Pull out every line below holding the word "this".

**** Dataset extract

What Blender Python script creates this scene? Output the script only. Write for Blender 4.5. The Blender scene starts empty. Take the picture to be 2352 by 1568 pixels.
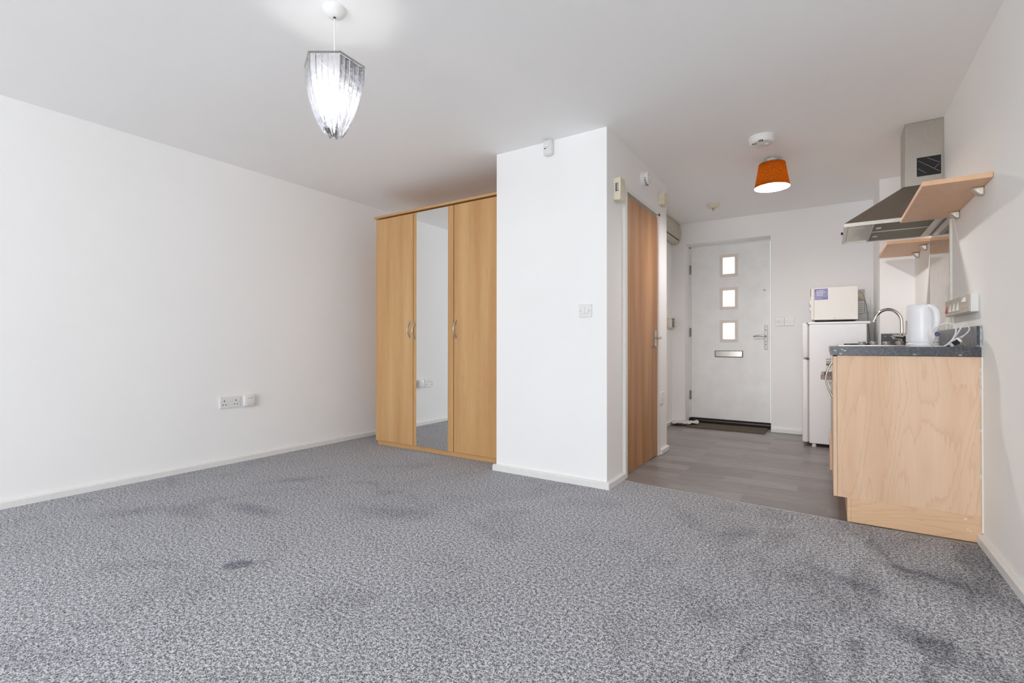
import bpy, bmesh, math, random
from mathutils import Vector, Matrix
random.seed(7)
PI = math.pi
scene = bpy.context.scene
COL = scene.collection

# ------------------------------------------------------------------ numbers
XL, XR, XC, XA, XP, XH = -3.912, 0.611, -1.189, -2.054, 0.38, -1.534
YC, YD, YE, YW, YP, YB = 2.954, 4.347, 5.845, 3.124, 5.165, -3.6
H = 2.337
YK = 3.10          # near end of the worktop

# ------------------------------------------------------------------ materials
def new_mat(name):
    m = bpy.data.materials.new(name); m.use_nodes = True
    nt = m.node_tree; b = nt.nodes['Principled BSDF']
    return m, nt, b
def lin(c):
    return tuple(((v/255)/12.92 if v/255 <= 0.04045 else ((v/255+0.055)/1.055)**2.4) for v in c)+(1,)
def N(nt, t, **kw):
    n = nt.nodes.new(t)
    for k, v in kw.items():
        if k in n.inputs.keys(): n.inputs[k].default_value = v
        else: setattr(n, k, v)
    return n
def coords(nt, scale=(1,1,1), rot=(0,0,0)):
    tc = nt.nodes.new('ShaderNodeTexCoord'); mp = nt.nodes.new('ShaderNodeMapping')
    mp.inputs['Scale'].default_value = scale; mp.inputs['Rotation'].default_value = rot
    nt.links.new(tc.outputs['Object'], mp.inputs['Vector'])
    return mp.outputs['Vector']
def ramp(nt, fac, stops):
    r = nt.nodes.new('ShaderNodeValToRGB')
    els = r.color_ramp.elements
    while len(els) < len(stops): els.new(0.5)
    for e, (p, c) in zip(els, stops): e.position = p; e.color = c if len(c) == 4 else tuple(c)+(1,)
    nt.links.new(fac, r.inputs['Fac']); return r.outputs['Color']
def mix(nt, a, b, fac, mode='MIX'):
    n = nt.nodes.new('ShaderNodeMix'); n.data_type = 'RGBA'; n.blend_type = mode
    for s, v in ((n.inputs['Factor'], fac), (n.inputs['A'], a), (n.inputs['B'], b)):
        if isinstance(v, (int, float, tuple)): s.default_value = v
        else: nt.links.new(v, s)
    return n.outputs['Result']
def math_(nt, op, a, b=None, c=None):
    n = nt.nodes.new('ShaderNodeMath'); n.operation = op
    for s, v in zip(n.inputs, (a, b, c)):
        if v is None: continue
        if isinstance(v, (int, float)): s.default_value = v
        else: nt.links.new(v, s)
    return n.outputs[0]
def bump(nt, b, height, strength=0.2, dist=0.002):
    n = nt.nodes.new('ShaderNodeBump'); n.inputs['Strength'].default_value = strength
    n.inputs['Distance'].default_value = dist
    nt.links.new(height, n.inputs['Height']); nt.links.new(n.outputs[0], b.inputs['Normal'])

def simple(name, rgb, rough=0.5, metal=0.0, var=0.03, scale=40, coat=0.0):
    m, nt, b = new_mat(name)
    v = coords(nt); n = N(nt, 'ShaderNodeTexNoise', Scale=scale, Detail=3.0)
    nt.links.new(v, n.inputs['Vector'])
    c = lin(rgb)
    col = ramp(nt, n.outputs['Fac'], [(0.3, tuple(x*(1-var) for x in c[:3])), (0.7, tuple(min(1, x*(1+var)) for x in c[:3]))])
    nt.links.new(col, b.inputs['Base Color'])
    b.inputs['Roughness'].default_value = rough; b.inputs['Metallic'].default_value = metal
    if coat: b.inputs['Coat Weight'].default_value = coat
    return m
def paint(name, rgb, bumpy=0.05):
    m, nt, b = new_mat(name)
    v = coords(nt); n = N(nt, 'ShaderNodeTexNoise', Scale=1.3, Detail=4.0, Roughness=0.6)
    nt.links.new(v, n.inputs['Vector'])
    c = lin(rgb)
    col = ramp(nt, n.outputs['Fac'], [(0.3, tuple(x*0.975 for x in c[:3])), (0.7, c)])
    nt.links.new(col, b.inputs['Base Color']); b.inputs['Roughness'].default_value = 0.85
    b.inputs['Specular IOR Level'].default_value = 0.2
    n2 = N(nt, 'ShaderNodeTexNoise', Scale=220.0, Detail=2.0); nt.links.new(v, n2.inputs['Vector'])
    bump(nt, b, n2.outputs['Fac'], bumpy, 0.001)
    return m
def wood(name, light, dark, axis='z', rings=0.25, rough=0.42, fine=1.0, band=0.5, ringcol=None):
    ringcol = ringcol or tuple(x*0.72 for x in lin(dark)[:3])+(1,)
    m, nt, b = new_mat(name)
    s = {'x': (0.06, 1, 1), 'y': (1, 0.06, 1), 'z': (1, 1, 0.06)}[axis]
    s2 = {'x': (0.16, 1, 1), 'y': (1, 0.16, 1), 'z': (1, 1, 0.16)}[axis]
    v = coords(nt, s); v2 = coords(nt, s2)
    n1 = N(nt, 'ShaderNodeTexNoise', Scale=8.0, Detail=3.0, Roughness=0.5); nt.links.new(v, n1.inputs['Vector'])
    n2 = N(nt, 'ShaderNodeTexNoise', Scale=150.0, Detail=4.0, Roughness=0.65); nt.links.new(v, n2.inputs['Vector'])
    n3 = N(nt, 'ShaderNodeTexNoise', Scale=3.2, Detail=2.5, Roughness=0.45, Distortion=0.6); nt.links.new(v2, n3.inputs['Vector'])
    base = ramp(nt, n1.outputs['Fac'], [(0.5-band/2, lin(dark)), (0.5+band/2, lin(light))])
    fr = math_(nt, 'FRACT', math_(nt, 'ADD', math_(nt, 'MULTIPLY', n3.outputs['Fac'], 26.0), math_(nt, 'MULTIPLY', n2.outputs['Fac'], 0.9)))
    line = math_(nt, 'POWER', fr, 7.0)
    c = mix(nt, base, ringcol, math_(nt, 'MULTIPLY', line, rings))
    f2 = ramp(nt, n2.outputs['Fac'], [(0.35, (0.88, 0.86, 0.83, 1)), (0.6, (1, 1, 1, 1))])
    c = mix(nt, c, f2, 0.55*fine, 'MULTIPLY')
    nt.links.new(c, b.inputs['Base Color']); b.inputs['Roughness'].default_value = rough
    bump(nt, b, n2.outputs['Fac'], 0.06, 0.001)
    return m

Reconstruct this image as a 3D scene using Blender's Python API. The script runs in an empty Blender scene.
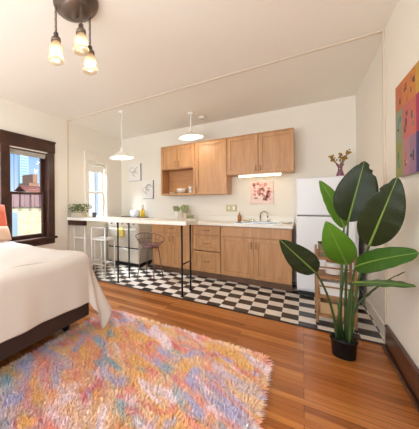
import bpy, bmesh, math, random
from mathutils import Vector, Matrix
random.seed(7)
S = bpy.context.scene
COL = S.collection

# ------------------------------------------------------------------ camera
FPX, YAW, HOR, CAMH, CX, ROLL = 253.44, 0.6337, 203.17, 1.236, 116.29, -0.0077
fw = Vector((-math.sin(YAW), math.cos(YAW), 0))
r0 = Vector((math.cos(YAW), math.sin(YAW), 0)); u0 = Vector((0, 0, 1))
rt = r0*math.cos(ROLL) + u0*math.sin(ROLL)
up = u0*math.cos(ROLL) - r0*math.sin(ROLL)
cam = bpy.data.cameras.new('camera')
cam.sensor_fit = 'HORIZONTAL'; cam.sensor_width = 36
cam.lens = FPX/419*36
cam.shift_x = (209.5-CX)/419; cam.shift_y = (HOR-214.5)/419
cam.clip_start = .05; cam.clip_end = 500
camo = bpy.data.objects.new('camera', cam); COL.objects.link(camo)
M = Matrix((rt, up, -fw)).transposed().to_4x4(); M.translation = Vector((0, 0, CAMH))
camo.matrix_world = M
S.camera = camo
def P(x, y, d):
    """A point of the place seen at pixel (x, y), d metres in front of the camera (used only to measure positions)."""
    return Vector((0, 0, CAMH)) + (fw + rt*((x-CX)/FPX) - up*((y-HOR)/FPX))*d

# ------------------------------------------------------------------ world, sun, daylight, rear fill, exposure
W = bpy.data.worlds.new('world'); S.world = W; W.use_nodes = True
nt = W.node_tree; nt.nodes.clear()
wo = nt.nodes.new('ShaderNodeOutputWorld'); bg = nt.nodes.new('ShaderNodeBackground')
tc = nt.nodes.new('ShaderNodeTexCoord'); sp = nt.nodes.new('ShaderNodeSeparateXYZ')
cr = nt.nodes.new('ShaderNodeValToRGB')
cr.color_ramp.elements[0].position = 0.0; cr.color_ramp.elements[0].color = (.66, .80, .95, 1)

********

Full answer:
What Blender Python script creates this scene? Output the script only. Write for Blender 4.5. The Blender scene starts empty. Take the picture to be 2352 by 1568 pixels.
Reconstruct this image as a 3D scene using Blender's Python API. The script runs in an empty Blender scene.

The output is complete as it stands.